Moments of particular success or epic fails

Particular Success

  • I figured out that you could visit other people’s farms and buy their very cheap wheat at low prices (1 coin) and resell it. This made me some fast and easy profit. I also ended up selling lots of resources to others when I wanted to make money by farming exclusively one highly lucrative crop. 

Epic Fails

  • When I didn’t build an ice cream machine, the game sort of got stuck. I couldn’t really accomplish any tasks without an ice cream machine, but it was way too expensive. Thus, I also couldn’t really make money either, which led me to a hiatus in playing Hay Day. 
  • I hate how the game relies on a super long amount of time to wait. There isn’t much you can do in the game when waiting for your crops to finish. Also, I hate the pay-to-win mentality in the game where you can “cheat” the waiting process by spending more real money or watching thousands of ads. 
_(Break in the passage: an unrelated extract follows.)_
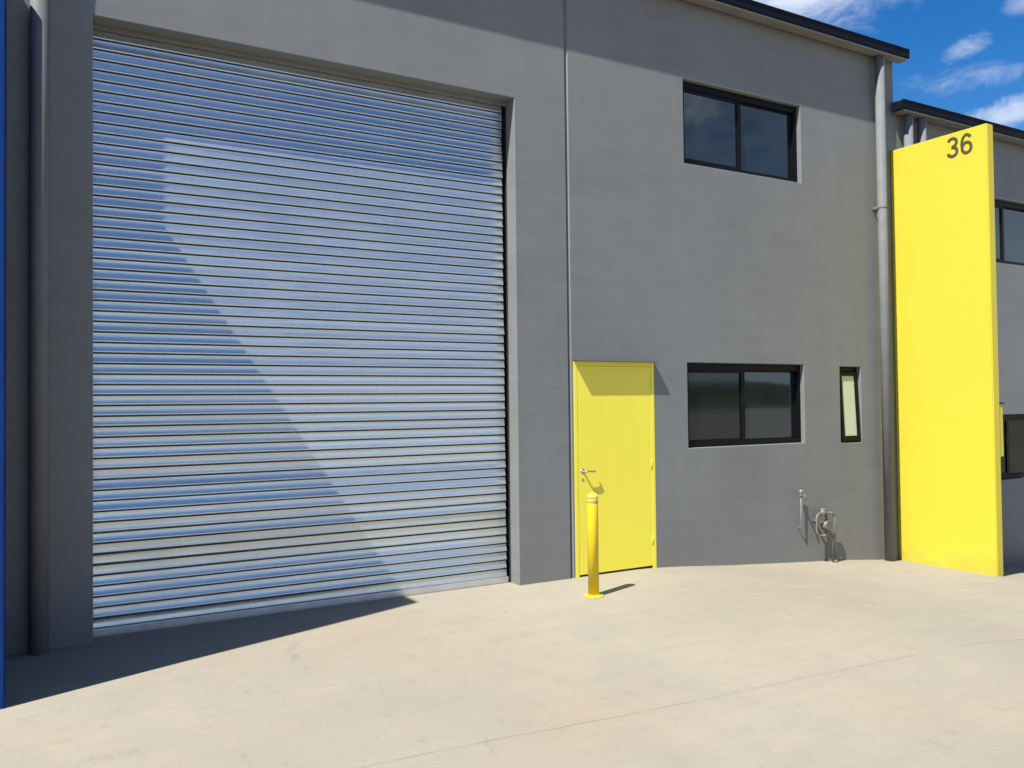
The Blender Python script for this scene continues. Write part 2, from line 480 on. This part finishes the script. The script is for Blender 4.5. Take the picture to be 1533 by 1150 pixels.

Things you would change to make the game better

  • I would add more interaction with the characters you deliver items to. You don’t really get to know them and it feels unrealistic to just make money without any background information. 
  • I would add more narrative to the plot, such as a reason why you’re even farming in the first place. After many months of playing this game, it excited me less and less because I didn’t have any emotional attachment to any player, animal, or NPC. 
  • I would add more mini-games to offer the player something to do while they wait for their crops to grow. This would offer more ways for you to play and more strategies for the players to employ so they don’t feel bored so easily.